- **Directive**
All lines holding the string "part" are to be shown.

———

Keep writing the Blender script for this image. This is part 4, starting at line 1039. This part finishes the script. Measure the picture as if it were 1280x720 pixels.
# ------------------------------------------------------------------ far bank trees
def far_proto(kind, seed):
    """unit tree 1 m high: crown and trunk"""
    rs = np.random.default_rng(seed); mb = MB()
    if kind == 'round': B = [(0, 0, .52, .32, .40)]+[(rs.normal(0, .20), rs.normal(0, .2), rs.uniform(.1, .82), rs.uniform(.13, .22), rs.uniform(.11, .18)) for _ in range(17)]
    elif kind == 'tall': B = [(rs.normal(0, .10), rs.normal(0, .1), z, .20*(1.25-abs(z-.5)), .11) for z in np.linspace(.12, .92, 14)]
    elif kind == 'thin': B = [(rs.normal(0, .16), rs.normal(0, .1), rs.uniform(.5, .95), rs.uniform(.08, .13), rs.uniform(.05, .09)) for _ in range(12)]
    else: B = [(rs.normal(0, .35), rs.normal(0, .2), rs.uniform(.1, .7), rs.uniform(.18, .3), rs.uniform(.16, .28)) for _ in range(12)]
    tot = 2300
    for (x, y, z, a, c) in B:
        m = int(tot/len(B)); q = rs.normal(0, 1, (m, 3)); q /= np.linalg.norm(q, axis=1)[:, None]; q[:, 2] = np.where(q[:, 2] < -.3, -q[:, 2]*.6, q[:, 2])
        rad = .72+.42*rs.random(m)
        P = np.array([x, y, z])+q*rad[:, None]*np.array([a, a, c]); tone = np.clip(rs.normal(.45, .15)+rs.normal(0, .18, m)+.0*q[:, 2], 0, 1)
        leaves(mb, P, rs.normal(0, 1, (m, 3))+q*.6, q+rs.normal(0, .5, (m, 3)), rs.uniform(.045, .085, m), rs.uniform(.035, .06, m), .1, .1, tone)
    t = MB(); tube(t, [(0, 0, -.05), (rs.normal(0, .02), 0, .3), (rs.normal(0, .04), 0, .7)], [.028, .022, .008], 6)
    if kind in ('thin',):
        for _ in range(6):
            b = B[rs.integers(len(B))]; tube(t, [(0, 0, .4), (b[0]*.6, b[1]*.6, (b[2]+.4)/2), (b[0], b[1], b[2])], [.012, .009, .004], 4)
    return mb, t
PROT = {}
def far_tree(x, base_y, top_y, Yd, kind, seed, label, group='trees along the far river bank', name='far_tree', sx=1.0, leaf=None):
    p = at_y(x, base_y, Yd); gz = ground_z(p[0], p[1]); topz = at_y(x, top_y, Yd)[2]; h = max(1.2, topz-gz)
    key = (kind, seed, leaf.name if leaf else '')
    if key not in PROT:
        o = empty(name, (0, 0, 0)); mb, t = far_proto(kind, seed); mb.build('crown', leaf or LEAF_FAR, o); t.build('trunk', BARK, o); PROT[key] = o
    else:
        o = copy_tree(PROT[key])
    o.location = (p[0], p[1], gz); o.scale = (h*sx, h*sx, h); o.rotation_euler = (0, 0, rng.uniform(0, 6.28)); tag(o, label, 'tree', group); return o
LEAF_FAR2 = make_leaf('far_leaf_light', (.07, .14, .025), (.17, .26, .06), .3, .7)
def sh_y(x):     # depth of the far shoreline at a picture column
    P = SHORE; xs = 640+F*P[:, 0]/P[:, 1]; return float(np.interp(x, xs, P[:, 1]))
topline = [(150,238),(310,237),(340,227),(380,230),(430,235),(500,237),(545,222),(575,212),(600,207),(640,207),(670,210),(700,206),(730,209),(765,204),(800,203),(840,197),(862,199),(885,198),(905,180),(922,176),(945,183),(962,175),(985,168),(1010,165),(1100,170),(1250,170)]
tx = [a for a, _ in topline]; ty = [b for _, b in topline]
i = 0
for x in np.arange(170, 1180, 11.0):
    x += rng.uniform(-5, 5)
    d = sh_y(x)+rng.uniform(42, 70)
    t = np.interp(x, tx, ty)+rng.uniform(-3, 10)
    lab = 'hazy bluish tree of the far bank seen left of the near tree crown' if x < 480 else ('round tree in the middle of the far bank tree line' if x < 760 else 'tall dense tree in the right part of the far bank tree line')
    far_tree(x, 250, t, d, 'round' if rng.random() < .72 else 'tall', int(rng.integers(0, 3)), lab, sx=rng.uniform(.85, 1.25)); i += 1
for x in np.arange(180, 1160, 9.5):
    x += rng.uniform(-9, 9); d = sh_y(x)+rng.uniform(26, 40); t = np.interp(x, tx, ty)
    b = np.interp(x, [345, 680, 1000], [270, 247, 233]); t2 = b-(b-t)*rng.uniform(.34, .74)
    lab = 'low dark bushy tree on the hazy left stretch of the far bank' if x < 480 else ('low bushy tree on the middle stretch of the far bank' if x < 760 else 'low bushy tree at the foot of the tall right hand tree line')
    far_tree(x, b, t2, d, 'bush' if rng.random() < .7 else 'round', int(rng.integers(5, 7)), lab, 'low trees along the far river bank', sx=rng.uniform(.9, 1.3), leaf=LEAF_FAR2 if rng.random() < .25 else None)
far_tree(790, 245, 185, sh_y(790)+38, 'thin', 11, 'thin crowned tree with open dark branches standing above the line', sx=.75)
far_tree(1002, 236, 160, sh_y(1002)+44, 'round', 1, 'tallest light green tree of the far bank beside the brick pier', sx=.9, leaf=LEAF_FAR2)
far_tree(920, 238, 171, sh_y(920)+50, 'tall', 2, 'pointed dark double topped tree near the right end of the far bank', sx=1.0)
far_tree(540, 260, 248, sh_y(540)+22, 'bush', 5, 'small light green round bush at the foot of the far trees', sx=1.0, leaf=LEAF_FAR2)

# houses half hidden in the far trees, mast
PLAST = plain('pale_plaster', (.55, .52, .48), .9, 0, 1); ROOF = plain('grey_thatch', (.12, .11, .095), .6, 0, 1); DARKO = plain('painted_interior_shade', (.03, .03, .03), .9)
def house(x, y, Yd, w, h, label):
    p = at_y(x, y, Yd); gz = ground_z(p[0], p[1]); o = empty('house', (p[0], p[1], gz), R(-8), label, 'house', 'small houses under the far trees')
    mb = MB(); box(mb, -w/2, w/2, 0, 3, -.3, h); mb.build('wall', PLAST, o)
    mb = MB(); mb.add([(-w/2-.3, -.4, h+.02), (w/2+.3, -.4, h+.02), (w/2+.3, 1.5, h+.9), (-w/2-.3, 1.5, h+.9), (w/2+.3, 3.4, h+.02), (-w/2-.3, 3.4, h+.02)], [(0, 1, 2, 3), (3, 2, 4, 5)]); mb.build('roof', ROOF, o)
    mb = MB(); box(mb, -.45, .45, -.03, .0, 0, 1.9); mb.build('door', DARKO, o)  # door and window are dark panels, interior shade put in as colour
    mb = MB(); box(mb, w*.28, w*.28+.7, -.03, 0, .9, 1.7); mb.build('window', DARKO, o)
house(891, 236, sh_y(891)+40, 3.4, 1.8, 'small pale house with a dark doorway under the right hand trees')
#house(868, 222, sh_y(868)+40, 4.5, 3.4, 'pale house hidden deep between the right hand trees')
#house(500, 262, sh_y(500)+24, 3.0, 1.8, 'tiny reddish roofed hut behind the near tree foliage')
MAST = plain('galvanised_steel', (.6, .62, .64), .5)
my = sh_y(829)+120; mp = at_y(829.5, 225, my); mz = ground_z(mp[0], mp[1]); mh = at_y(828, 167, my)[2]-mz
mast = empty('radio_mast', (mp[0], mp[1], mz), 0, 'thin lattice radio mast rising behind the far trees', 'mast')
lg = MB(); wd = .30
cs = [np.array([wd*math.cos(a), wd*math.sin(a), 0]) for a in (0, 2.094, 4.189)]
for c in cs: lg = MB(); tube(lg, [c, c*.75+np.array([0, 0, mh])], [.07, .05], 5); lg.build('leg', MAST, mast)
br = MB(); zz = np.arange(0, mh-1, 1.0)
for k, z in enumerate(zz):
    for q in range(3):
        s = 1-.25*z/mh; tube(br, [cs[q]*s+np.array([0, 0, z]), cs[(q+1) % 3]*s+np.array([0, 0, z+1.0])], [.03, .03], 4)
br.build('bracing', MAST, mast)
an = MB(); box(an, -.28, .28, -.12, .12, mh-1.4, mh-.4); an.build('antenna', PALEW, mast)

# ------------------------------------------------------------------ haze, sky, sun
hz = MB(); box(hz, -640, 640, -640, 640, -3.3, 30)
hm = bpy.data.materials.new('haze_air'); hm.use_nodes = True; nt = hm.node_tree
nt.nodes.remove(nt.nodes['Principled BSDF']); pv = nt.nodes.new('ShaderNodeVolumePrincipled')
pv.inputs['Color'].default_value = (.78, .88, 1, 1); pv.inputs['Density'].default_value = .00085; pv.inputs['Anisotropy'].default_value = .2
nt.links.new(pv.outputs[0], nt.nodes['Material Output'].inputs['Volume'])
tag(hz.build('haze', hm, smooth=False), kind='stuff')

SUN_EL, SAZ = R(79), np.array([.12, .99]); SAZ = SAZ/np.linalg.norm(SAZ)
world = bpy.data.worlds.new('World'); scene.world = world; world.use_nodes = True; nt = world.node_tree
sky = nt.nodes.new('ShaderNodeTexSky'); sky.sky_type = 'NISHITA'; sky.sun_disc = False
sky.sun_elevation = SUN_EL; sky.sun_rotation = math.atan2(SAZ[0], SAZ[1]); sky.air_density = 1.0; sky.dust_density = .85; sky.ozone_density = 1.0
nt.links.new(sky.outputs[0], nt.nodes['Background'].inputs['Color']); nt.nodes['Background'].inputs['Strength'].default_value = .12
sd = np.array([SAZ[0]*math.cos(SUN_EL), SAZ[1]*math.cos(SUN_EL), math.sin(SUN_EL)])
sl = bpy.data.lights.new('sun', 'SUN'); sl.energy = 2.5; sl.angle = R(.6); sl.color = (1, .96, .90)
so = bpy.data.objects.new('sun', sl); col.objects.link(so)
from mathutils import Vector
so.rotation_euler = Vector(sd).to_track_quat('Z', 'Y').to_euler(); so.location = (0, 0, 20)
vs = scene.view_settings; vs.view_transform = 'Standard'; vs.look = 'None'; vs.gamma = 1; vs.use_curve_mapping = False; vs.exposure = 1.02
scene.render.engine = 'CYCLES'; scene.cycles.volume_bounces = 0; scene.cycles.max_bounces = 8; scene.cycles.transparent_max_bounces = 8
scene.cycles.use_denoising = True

———

- **Completed exercise**
Keep writing the Blender script for this image. This is part 4, starting at line 1039. This part finishes the script. Measure the picture as if it were 1280x720 pixels.
    lab = 'hazy bluish tree of the far bank seen left of the near tree crown' if x < 480 else ('round tree in the middle of the far bank tree line' if x < 760 else 'tall dense tree in the right part of the far bank tree line')